#### Recorded data:
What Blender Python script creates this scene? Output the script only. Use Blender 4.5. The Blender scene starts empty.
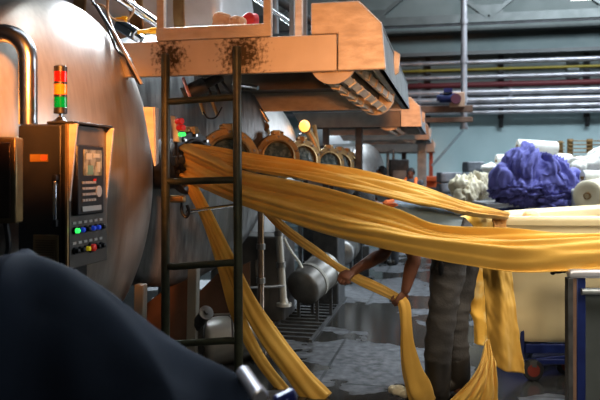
import bpy, bmesh, math, random
from mathutils import Vector, Matrix, noise
random.seed(7)
V = Vector
C_, S_ = math.cos(math.radians(12.2)), math.sin(math.radians(12.2))
F_ = 690.0
scene = bpy.context.scene
COL = scene.collection

def P(px, py, d):
    """world point seen at photograph pixel (px,py) at depth d metres"""
    l = (px - 300.0) / F_ * d
    return V((C_ * l - S_ * d, S_ * l + C_ * d, 1.5 + (170.0 - py) / F_ * d))

def onY(px, py, Y):
    k = (px - 300.0) / F_
    d = Y / (S_ * k + C_)
    return P(px, py, d)

def floorpt(px, py, z=0.0):
    d = F_ * (1.5 - z) / (py - 170.0)
    return P(px, py, d)

RIGHT = V((C_, S_, 0)); FWD = V((-S_, C_, 0)); UP = V((0, 0, 1))

# ------------------------------------------------------------------ materials
MATS = {}
def mat(name, col, rough=0.5, metal=0.0, col2=None, nscale=6.0, stretch=(1, 1, 1), bump=0.0, bscale=None,
        rvar=0.0, contrast=(0.35, 0.65), emit=None, estr=0.0, trans=0.0, spec=0.5, sheen=0.0, detail=5.0, alpha=1.0):
    if name in MATS: return MATS[name]
    m = bpy.data.materials.new(name); m.use_nodes = True
    nt = m.node_tree; b = nt.nodes['Principled BSDF']
    b.inputs['Base Color'].default_value = (*col, 1)
    b.inputs['Roughness'].default_value = rough
    b.inputs['Metallic'].default_value = metal
    b.inputs['Specular IOR Level'].default_value = spec
    if sheen: b.inputs['Sheen Weight'].default_value = sheen
    if trans: b.inputs['Transmission Weight'].default_value = trans
    if alpha < 1: b.inputs['Alpha'].default_value = alpha
    tc = nt.nodes.new('ShaderNodeTexCoord')
    mp = nt.nodes.new('ShaderNodeMapping'); mp.inputs['Scale'].default_value = stretch
    nt.links.new(tc.outputs['Object'], mp.inputs['Vector'])
    nz = nt.nodes.new('ShaderNodeTexNoise'); nz.inputs['Scale'].default_value = nscale; nz.inputs['Detail'].default_value = detail
    nt.links.new(mp.outputs[0], nz.inputs['Vector'])
    if col2 is not None:
        r = nt.nodes.new('ShaderNodeValToRGB')
        r.color_ramp.elements[0].position = contrast[0]; r.color_ramp.elements[0].color = (*col, 1)
        r.color_ramp.elements[1].position = contrast[1]; r.color_ramp.elements[1].color = (*col2, 1)
        nt.links.new(nz.outputs['Fac'], r.inputs['Fac']); nt.links.new(r.outputs['Color'], b.inputs['Base Color'])
    if rvar:
        mr = nt.nodes.new('ShaderNodeMapRange')
        mr.inputs['From Min'].default_value = 0.3; mr.inputs['From Max'].default_value = 0.7
        mr.inputs['To Min'].default_value = max(0.02, rough - rvar); mr.inputs['To Max'].default_value = min(1, rough + rvar)
        nt.links.new(nz.outputs['Fac'], mr.inputs['Value']); nt.links.new(mr.outputs[0], b.inputs['Roughness'])
    if bump:
        nb = nt.nodes.new('ShaderNodeTexNoise'); nb.inputs['Scale'].default_value = bscale or nscale * 4; nb.inputs['Detail'].default_value = 4
        nt.links.new(mp.outputs[0], nb.inputs['Vector'])
        bp = nt.nodes.new('ShaderNodeBump'); bp.inputs['Strength'].default_value = bump; bp.inputs['Distance'].default_value = 0.02
        nt.links.new(nb.outputs['Fac'], bp.inputs['Height']); nt.links.new(bp.outputs[0], b.inputs['Normal'])
    if emit:
        b.inputs['Emission Color'].default_value = (*emit, 1); b.inputs['Emission Strength'].default_value = estr
    MATS[name] = m
    return m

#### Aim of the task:
Restate the material word for word from its first line through the line containing "RIGHT = V((C_, S_, 0));", both included; the pictures do not belong in it.

#### The response:
What Blender Python script creates this scene? Output the script only. Use Blender 4.5. The Blender scene starts empty.
import bpy, bmesh, math, random
from mathutils import Vector, Matrix, noise
random.seed(7)
V = Vector
C_, S_ = math.cos(math.radians(12.2)), math.sin(math.radians(12.2))
F_ = 690.0
scene = bpy.context.scene
COL = scene.collection

def P(px, py, d):
    """world point seen at photograph pixel (px,py) at depth d metres"""
    l = (px - 300.0) / F_ * d
    return V((C_ * l - S_ * d, S_ * l + C_ * d, 1.5 + (170.0 - py) / F_ * d))

def onY(px, py, Y):
    k = (px - 300.0) / F_
    d = Y / (S_ * k + C_)
    return P(px, py, d)

def floorpt(px, py, z=0.0):
    d = F_ * (1.5 - z) / (py - 170.0)
    return P(px, py, d)

RIGHT = V((C_, S_, 0)); FWD = V((-S_, C_, 0)); UP = V((0, 0, 1))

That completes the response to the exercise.